• What you should do:
Leave out the pictures, and retype only the lines from the beginning of the material through the line that contains "d = ray(px, py); return CAM + d * D", including both.

═════ Information supplied ═════

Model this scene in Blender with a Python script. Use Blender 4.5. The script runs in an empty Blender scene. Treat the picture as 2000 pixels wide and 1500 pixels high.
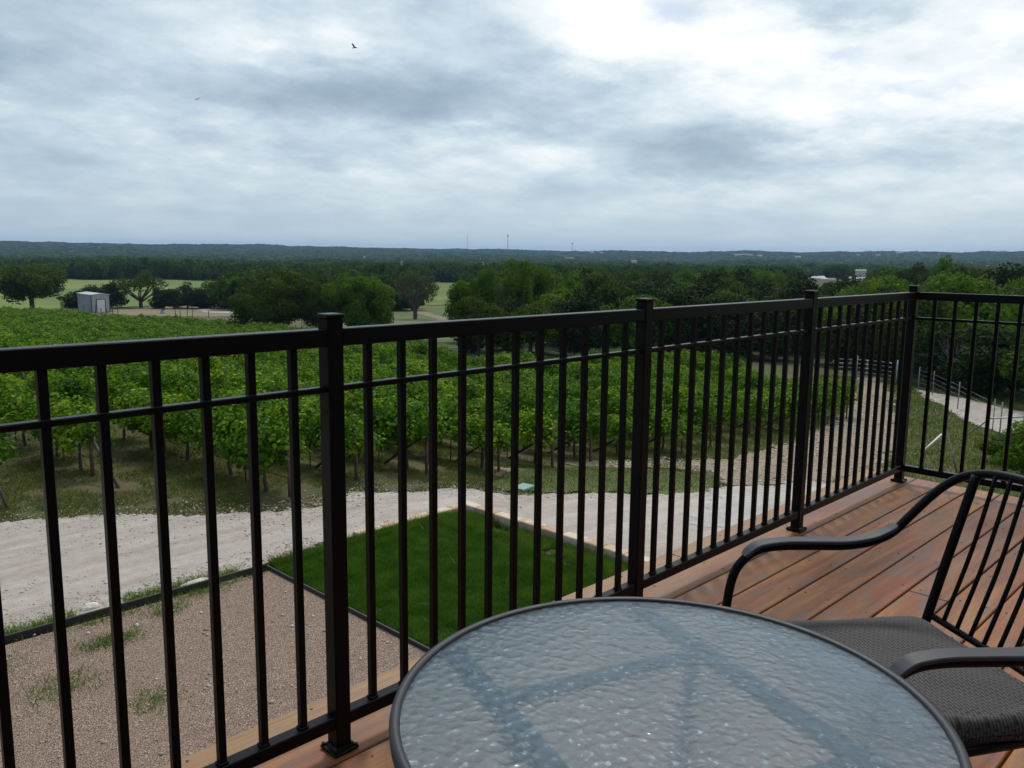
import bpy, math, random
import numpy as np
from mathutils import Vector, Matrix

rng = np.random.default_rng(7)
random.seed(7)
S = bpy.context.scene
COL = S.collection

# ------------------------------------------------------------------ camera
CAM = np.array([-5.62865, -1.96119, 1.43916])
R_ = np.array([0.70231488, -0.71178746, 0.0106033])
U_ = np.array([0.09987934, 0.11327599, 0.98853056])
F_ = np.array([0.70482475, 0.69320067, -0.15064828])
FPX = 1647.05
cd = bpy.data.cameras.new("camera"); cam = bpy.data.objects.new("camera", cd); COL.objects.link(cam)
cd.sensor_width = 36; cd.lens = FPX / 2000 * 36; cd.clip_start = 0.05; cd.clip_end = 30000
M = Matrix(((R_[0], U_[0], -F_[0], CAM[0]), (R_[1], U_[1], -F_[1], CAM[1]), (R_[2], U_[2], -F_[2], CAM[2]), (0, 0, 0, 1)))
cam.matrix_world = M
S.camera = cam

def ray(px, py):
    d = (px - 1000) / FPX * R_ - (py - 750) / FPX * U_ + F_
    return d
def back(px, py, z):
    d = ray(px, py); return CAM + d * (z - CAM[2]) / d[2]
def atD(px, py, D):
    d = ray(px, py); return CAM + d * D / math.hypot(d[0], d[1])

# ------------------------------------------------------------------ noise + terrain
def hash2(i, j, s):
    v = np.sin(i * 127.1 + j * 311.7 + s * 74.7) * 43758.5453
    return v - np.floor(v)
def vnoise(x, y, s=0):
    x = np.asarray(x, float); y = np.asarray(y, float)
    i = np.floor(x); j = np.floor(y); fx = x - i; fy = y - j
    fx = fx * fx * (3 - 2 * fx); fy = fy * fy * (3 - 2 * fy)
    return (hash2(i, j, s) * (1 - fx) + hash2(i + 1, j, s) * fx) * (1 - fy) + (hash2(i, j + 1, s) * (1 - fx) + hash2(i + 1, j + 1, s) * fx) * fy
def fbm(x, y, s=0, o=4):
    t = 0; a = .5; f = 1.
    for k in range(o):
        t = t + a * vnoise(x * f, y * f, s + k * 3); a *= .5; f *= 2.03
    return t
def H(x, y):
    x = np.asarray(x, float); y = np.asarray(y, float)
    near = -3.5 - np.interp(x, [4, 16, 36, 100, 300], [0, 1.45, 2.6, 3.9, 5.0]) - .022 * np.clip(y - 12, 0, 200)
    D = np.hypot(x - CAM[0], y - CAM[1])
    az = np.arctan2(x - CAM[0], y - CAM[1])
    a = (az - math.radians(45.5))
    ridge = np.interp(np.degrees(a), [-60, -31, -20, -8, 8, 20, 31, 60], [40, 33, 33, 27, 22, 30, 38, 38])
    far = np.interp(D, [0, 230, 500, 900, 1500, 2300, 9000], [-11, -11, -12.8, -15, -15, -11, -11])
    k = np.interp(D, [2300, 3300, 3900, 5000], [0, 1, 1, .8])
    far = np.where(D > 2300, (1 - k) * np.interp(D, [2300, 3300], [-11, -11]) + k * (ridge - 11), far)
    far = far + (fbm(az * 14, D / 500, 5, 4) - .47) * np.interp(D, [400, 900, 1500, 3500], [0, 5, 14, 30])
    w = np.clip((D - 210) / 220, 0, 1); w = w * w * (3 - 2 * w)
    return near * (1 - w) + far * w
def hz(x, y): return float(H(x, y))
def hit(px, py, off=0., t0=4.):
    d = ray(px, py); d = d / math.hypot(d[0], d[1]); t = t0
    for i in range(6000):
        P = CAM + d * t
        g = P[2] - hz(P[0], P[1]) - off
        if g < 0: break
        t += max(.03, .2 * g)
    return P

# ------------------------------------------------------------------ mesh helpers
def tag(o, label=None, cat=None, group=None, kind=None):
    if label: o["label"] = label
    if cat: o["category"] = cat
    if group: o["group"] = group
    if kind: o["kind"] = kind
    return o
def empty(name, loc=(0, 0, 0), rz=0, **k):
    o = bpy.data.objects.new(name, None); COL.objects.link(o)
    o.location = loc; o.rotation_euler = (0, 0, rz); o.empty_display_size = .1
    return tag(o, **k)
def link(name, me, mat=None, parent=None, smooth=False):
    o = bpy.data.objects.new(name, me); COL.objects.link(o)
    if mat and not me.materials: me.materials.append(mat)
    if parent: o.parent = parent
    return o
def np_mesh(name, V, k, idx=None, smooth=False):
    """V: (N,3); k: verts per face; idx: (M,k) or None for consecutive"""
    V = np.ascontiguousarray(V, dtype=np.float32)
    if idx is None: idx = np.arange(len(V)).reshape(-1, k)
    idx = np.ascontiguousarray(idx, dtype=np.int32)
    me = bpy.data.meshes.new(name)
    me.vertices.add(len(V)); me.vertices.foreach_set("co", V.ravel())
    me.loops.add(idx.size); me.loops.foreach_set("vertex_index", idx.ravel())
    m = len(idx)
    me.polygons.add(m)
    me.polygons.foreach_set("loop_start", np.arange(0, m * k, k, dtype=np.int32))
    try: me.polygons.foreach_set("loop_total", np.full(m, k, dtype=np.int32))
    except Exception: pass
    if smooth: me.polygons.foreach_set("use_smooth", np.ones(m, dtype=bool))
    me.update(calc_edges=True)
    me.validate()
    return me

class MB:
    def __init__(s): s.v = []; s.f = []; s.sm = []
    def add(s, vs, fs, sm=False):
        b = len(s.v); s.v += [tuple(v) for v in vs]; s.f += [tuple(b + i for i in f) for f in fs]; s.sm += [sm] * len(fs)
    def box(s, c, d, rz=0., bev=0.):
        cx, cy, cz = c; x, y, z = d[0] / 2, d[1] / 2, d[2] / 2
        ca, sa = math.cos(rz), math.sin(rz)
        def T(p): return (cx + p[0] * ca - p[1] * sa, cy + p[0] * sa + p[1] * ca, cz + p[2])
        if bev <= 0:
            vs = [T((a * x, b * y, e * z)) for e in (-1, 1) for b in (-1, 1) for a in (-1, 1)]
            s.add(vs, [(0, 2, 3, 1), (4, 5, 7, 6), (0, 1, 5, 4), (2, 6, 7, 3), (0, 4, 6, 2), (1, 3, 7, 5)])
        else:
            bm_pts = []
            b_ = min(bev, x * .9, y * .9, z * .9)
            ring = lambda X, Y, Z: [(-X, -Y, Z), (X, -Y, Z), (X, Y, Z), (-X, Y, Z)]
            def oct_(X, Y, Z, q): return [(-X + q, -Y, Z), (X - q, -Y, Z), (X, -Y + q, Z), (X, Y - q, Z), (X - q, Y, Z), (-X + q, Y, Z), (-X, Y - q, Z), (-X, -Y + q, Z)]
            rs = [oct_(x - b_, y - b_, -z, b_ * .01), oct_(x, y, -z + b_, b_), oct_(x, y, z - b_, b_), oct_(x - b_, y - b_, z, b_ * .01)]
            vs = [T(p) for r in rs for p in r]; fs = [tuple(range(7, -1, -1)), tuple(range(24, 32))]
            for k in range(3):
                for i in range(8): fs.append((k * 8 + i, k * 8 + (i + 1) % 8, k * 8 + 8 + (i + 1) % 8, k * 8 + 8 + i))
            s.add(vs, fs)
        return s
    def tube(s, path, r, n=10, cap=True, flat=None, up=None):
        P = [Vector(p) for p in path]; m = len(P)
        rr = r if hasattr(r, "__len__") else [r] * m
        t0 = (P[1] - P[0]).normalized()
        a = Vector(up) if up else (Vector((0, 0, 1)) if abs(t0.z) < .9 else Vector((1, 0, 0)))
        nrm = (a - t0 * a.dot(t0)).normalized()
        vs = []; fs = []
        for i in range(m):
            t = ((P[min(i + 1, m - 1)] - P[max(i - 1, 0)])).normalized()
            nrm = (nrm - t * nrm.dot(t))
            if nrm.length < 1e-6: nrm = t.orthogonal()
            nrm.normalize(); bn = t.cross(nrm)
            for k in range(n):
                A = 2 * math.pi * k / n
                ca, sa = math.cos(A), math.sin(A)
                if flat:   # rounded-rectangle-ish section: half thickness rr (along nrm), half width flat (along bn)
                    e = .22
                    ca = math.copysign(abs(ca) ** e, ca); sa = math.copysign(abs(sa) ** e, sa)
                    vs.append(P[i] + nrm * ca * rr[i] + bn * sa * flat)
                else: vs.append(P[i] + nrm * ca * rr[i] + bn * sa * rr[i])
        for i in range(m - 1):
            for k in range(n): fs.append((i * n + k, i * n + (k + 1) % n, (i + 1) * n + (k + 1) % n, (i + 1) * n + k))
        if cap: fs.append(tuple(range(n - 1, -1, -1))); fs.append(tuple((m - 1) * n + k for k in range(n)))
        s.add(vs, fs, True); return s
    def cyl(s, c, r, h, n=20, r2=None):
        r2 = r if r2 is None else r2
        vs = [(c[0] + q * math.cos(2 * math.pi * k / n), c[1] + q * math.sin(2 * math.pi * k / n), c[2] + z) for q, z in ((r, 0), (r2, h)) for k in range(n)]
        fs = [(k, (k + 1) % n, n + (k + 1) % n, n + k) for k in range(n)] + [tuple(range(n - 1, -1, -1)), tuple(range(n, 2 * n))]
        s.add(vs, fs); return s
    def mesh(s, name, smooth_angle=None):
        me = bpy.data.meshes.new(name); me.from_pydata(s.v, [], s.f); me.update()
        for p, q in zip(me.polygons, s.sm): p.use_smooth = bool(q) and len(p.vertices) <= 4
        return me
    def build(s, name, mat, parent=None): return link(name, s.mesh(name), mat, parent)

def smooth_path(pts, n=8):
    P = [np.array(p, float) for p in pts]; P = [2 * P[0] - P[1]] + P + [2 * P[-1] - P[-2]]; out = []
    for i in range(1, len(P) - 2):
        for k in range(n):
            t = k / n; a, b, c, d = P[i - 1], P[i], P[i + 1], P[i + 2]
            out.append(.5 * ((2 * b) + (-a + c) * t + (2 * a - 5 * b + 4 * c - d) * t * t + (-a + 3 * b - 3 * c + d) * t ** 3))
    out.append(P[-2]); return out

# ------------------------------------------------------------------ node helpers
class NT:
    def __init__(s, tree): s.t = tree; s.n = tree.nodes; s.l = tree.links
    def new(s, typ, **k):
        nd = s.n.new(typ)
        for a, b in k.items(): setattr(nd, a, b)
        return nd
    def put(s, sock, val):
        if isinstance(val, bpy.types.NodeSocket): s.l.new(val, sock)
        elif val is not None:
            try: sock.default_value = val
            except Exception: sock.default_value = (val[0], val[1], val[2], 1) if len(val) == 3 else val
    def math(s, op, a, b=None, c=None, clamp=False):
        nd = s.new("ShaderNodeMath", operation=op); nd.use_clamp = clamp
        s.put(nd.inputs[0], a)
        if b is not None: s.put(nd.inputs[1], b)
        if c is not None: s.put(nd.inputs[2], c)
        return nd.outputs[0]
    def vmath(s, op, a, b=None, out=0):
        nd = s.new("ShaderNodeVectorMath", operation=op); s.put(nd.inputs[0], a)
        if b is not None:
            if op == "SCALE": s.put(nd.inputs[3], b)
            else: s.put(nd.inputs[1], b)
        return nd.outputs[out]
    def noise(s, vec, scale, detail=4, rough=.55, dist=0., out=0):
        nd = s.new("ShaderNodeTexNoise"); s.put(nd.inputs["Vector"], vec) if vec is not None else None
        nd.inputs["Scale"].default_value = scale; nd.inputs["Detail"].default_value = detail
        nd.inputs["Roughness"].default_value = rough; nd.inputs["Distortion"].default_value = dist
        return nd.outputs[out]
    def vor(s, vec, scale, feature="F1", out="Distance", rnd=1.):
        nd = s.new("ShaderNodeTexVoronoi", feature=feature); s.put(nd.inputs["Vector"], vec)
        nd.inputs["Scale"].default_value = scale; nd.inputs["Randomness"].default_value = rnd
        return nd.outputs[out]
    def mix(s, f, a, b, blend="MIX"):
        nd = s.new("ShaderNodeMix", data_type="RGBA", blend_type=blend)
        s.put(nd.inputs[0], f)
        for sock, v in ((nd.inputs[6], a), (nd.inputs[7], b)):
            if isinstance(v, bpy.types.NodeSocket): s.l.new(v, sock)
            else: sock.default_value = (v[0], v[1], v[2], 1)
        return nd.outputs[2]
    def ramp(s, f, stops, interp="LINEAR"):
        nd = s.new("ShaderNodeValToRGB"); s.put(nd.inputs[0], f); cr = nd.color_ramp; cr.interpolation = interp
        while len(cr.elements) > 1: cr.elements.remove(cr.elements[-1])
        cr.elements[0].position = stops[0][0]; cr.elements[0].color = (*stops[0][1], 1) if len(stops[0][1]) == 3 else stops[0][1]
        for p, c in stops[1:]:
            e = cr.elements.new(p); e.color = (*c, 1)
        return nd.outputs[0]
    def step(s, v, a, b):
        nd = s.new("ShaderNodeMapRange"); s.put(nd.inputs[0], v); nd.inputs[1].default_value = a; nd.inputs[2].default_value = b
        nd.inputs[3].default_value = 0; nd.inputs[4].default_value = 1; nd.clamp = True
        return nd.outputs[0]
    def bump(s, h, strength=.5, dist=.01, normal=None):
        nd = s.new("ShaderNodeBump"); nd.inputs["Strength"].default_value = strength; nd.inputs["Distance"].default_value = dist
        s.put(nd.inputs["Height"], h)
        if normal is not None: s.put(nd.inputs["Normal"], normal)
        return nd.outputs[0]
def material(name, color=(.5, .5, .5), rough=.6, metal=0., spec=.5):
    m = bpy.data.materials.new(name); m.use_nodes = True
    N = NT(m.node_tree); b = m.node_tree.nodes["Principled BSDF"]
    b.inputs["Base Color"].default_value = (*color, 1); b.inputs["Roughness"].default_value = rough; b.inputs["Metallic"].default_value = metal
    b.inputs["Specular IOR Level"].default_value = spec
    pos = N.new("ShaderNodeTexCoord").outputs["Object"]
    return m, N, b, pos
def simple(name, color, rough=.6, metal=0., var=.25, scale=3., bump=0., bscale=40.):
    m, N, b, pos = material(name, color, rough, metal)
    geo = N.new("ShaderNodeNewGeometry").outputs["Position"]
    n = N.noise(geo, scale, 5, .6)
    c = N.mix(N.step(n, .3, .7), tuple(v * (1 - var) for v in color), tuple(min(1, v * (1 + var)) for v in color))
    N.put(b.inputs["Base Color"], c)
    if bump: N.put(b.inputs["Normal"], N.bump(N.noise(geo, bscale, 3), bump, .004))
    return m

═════

• Answer to this task:
Model this scene in Blender with a Python script. Use Blender 4.5. The script runs in an empty Blender scene. Treat the picture as 2000 pixels wide and 1500 pixels high.
import bpy, math, random
import numpy as np
from mathutils import Vector, Matrix

rng = np.random.default_rng(7)
random.seed(7)
S = bpy.context.scene
COL = S.collection

# ------------------------------------------------------------------ camera
CAM = np.array([-5.62865, -1.96119, 1.43916])
R_ = np.array([0.70231488, -0.71178746, 0.0106033])
U_ = np.array([0.09987934, 0.11327599, 0.98853056])
F_ = np.array([0.70482475, 0.69320067, -0.15064828])
FPX = 1647.05
cd = bpy.data.cameras.new("camera"); cam = bpy.data.objects.new("camera", cd); COL.objects.link(cam)
cd.sensor_width = 36; cd.lens = FPX / 2000 * 36; cd.clip_start = 0.05; cd.clip_end = 30000
M = Matrix(((R_[0], U_[0], -F_[0], CAM[0]), (R_[1], U_[1], -F_[1], CAM[1]), (R_[2], U_[2], -F_[2], CAM[2]), (0, 0, 0, 1)))
cam.matrix_world = M
S.camera = cam

def ray(px, py):
    d = (px - 1000) / FPX * R_ - (py - 750) / FPX * U_ + F_
    return d
def back(px, py, z):
    d = ray(px, py); return CAM + d * (z - CAM[2]) / d[2]
def atD(px, py, D):
    d = ray(px, py); return CAM + d * D / math.hypot(d[0], d[1])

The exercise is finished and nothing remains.